[START INFORMATION SHOWN]

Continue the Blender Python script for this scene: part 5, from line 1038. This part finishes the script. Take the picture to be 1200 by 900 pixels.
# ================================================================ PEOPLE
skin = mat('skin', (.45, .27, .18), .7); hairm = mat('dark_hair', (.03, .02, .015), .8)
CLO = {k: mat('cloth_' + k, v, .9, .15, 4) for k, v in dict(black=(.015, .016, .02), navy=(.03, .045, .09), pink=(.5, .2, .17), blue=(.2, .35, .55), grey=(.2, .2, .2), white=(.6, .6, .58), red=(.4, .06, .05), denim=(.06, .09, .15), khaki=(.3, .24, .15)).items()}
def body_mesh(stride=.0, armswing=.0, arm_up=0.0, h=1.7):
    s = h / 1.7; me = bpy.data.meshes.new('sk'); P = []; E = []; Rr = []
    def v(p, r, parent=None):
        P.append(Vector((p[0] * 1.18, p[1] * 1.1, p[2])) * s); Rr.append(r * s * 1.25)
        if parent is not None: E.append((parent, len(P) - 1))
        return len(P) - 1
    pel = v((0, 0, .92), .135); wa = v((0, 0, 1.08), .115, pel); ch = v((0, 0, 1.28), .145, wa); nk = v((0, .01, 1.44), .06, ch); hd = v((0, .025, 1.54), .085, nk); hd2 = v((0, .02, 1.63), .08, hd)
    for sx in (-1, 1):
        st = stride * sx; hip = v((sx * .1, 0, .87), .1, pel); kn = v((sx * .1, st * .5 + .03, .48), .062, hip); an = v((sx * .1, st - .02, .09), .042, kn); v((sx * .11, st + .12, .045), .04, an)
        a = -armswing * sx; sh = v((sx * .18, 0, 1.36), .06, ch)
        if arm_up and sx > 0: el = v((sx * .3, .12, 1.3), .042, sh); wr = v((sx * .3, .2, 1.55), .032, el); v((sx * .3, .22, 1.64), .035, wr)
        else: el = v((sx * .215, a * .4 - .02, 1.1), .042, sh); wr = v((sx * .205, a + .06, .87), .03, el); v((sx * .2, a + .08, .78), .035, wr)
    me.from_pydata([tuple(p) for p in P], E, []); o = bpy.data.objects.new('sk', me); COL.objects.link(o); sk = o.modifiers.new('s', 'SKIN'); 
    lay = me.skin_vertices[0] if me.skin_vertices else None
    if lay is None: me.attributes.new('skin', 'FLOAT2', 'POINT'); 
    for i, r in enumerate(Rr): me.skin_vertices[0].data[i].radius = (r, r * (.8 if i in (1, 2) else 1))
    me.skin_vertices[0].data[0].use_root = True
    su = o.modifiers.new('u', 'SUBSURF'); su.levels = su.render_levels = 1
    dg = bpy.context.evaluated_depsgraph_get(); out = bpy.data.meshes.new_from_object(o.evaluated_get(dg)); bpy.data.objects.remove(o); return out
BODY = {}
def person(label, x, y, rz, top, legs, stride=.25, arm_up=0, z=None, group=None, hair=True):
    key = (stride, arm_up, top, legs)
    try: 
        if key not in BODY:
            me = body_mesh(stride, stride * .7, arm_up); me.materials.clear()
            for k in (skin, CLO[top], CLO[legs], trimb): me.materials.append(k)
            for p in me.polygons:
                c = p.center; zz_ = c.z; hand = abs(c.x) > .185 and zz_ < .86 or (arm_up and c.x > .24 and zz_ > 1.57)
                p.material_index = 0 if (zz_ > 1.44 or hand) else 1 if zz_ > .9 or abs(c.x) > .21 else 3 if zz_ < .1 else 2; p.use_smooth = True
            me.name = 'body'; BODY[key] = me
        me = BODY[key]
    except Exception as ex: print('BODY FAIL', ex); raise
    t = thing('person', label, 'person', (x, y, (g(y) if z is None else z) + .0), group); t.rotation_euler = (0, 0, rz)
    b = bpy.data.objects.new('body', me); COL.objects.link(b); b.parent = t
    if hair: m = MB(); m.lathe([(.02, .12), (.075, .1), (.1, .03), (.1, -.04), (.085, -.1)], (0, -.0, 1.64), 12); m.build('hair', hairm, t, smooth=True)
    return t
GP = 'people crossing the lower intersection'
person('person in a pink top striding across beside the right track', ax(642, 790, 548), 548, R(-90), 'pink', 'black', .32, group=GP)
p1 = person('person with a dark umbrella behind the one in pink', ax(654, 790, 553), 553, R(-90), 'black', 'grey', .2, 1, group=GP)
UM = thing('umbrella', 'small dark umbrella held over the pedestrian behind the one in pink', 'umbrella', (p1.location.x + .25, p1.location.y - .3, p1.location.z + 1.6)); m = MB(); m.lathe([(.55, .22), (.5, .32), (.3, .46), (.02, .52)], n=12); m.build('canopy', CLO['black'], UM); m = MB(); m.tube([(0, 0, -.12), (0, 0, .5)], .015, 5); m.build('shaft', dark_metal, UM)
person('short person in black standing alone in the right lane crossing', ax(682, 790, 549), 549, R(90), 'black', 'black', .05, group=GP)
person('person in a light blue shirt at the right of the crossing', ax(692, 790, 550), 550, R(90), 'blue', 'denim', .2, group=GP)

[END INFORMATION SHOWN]

DESCRIPTION OF THE TASK:
Each line of the listing should be echoed back exactly.

EXERCISE RESPONSE:
Continue the Blender Python script for this scene: part 5, from line 1038. This part finishes the script. Take the picture to be 1200 by 900 pixels.
# ================================================================ PEOPLE
skin = mat('skin', (.45, .27, .18), .7); hairm = mat('dark_hair', (.03, .02, .015), .8)
CLO = {k: mat('cloth_' + k, v, .9, .15, 4) for k, v in dict(black=(.015, .016, .02), navy=(.03, .045, .09), pink=(.5, .2, .17), blue=(.2, .35, .55), grey=(.2, .2, .2), white=(.6, .6, .58), red=(.4, .06, .05), denim=(.06, .09, .15), khaki=(.3, .24, .15)).items()}
def body_mesh(stride=.0, armswing=.0, arm_up=0.0, h=1.7):
    s = h / 1.7; me = bpy.data.meshes.new('sk'); P = []; E = []; Rr = []
    def v(p, r, parent=None):
        P.append(Vector((p[0] * 1.18, p[1] * 1.1, p[2])) * s); Rr.append(r * s * 1.25)
        if parent is not None: E.append((parent, len(P) - 1))
        return len(P) - 1
    pel = v((0, 0, .92), .135); wa = v((0, 0, 1.08), .115, pel); ch = v((0, 0, 1.28), .145, wa); nk = v((0, .01, 1.44), .06, ch); hd = v((0, .025, 1.54), .085, nk); hd2 = v((0, .02, 1.63), .08, hd)
    for sx in (-1, 1):
        st = stride * sx; hip = v((sx * .1, 0, .87), .1, pel); kn = v((sx * .1, st * .5 + .03, .48), .062, hip); an = v((sx * .1, st - .02, .09), .042, kn); v((sx * .11, st + .12, .045), .04, an)
        a = -armswing * sx; sh = v((sx * .18, 0, 1.36), .06, ch)
        if arm_up and sx > 0: el = v((sx * .3, .12, 1.3), .042, sh); wr = v((sx * .3, .2, 1.55), .032, el); v((sx * .3, .22, 1.64), .035, wr)
        else: el = v((sx * .215, a * .4 - .02, 1.1), .042, sh); wr = v((sx * .205, a + .06, .87), .03, el); v((sx * .2, a + .08, .78), .035, wr)
    me.from_pydata([tuple(p) for p in P], E, []); o = bpy.data.objects.new('sk', me); COL.objects.link(o); sk = o.modifiers.new('s', 'SKIN'); 
    lay = me.skin_vertices[0] if me.skin_vertices else None
    if lay is None: me.attributes.new('skin', 'FLOAT2', 'POINT'); 
    for i, r in enumerate(Rr): me.skin_vertices[0].data[i].radius = (r, r * (.8 if i in (1, 2) else 1))
    me.skin_vertices[0].data[0].use_root = True
    su = o.modifiers.new('u', 'SUBSURF'); su.levels = su.render_levels = 1
    dg = bpy.context.evaluated_depsgraph_get(); out = bpy.data.meshes.new_from_object(o.evaluated_get(dg)); bpy.data.objects.remove(o); return out
BODY = {}
def person(label, x, y, rz, top, legs, stride=.25, arm_up=0, z=None, group=None, hair=True):
    key = (stride, arm_up, top, legs)
    try: 
        if key not in BODY:
            me = body_mesh(stride, stride * .7, arm_up); me.materials.clear()
            for k in (skin, CLO[top], CLO[legs], trimb): me.materials.append(k)
            for p in me.polygons:
                c = p.center; zz_ = c.z; hand = abs(c.x) > .185 and zz_ < .86 or (arm_up and c.x > .24 and zz_ > 1.57)
                p.material_index = 0 if (zz_ > 1.44 or hand) else 1 if zz_ > .9 or abs(c.x) > .21 else 3 if zz_ < .1 else 2; p.use_smooth = True
            me.name = 'body'; BODY[key] = me
        me = BODY[key]
    except Exception as ex: print('BODY FAIL', ex); raise
    t = thing('person', label, 'person', (x, y, (g(y) if z is None else z) + .0), group); t.rotation_euler = (0, 0, rz)
    b = bpy.data.objects.new('body', me); COL.objects.link(b); b.parent = t
    if hair: m = MB(); m.lathe([(.02, .12), (.075, .1), (.1, .03), (.1, -.04), (.085, -.1)], (0, -.0, 1.64), 12); m.build('hair', hairm, t, smooth=True)
    return t
GP = 'people crossing the lower intersection'
person('person in a pink top striding across beside the right track', ax(642, 790, 548), 548, R(-90), 'pink', 'black', .32, group=GP)
p1 = person('person with a dark umbrella behind the one in pink', ax(654, 790, 553), 553, R(-90), 'black', 'grey', .2, 1, group=GP)
UM = thing('umbrella', 'small dark umbrella held over the pedestrian behind the one in pink', 'umbrella', (p1.location.x + .25, p1.location.y - .3, p1.location.z + 1.6)); m = MB(); m.lathe([(.55, .22), (.5, .32), (.3, .46), (.02, .52)], n=12); m.build('canopy', CLO['black'], UM); m = MB(); m.tube([(0, 0, -.12), (0, 0, .5)], .015, 5); m.build('shaft', dark_metal, UM)
person('short person in black standing alone in the right lane crossing', ax(682, 790, 549), 549, R(90), 'black', 'black', .05, group=GP)
person('person in a light blue shirt at the right of the crossing', ax(692, 790, 550), 550, R(90), 'blue', 'denim', .2, group=GP)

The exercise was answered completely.